Valve successfully amended its publishing agreement with Sierra in 2001, gaining control of the Half-Life IP and online distribution rights for its own games. Without that renegotiation, Half-Life 2 might never have happened—no Steam, no Portal, no TF2. Without Harrington's work, PC gaming might be unrecognizable to us today.
Of course, Valve's legacy isn't entirely rosy. After all, Yanis Varoufakis, Valve's former economist-in-residence, says it's responsible for ushering in our current "technofeudalist" hellscape.
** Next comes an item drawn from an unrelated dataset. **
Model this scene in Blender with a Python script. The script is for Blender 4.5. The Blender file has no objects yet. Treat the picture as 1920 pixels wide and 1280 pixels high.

Harrington, though, said over email that her work to help secure Valve's future was motivated by "an extraordinary sense of responsibility to the people we hired."
When the studio was founded, Harrington said, "the ethos at Valve was to hire only the people you actually wanted to work with and then set them free to do what they did best." Securing Valve's rights to the work it did was an effort to make good on that ethos.
"I knew that while Sierra might claim the IP rights, it could never claim that it made Half-Life," Harrington said. "So yes, I felt that pressure in an extraordinary way, and it's part of what fueled me to begin the legal fight for the Half-Life IP and to do what I could to help set Valve up for long-term success."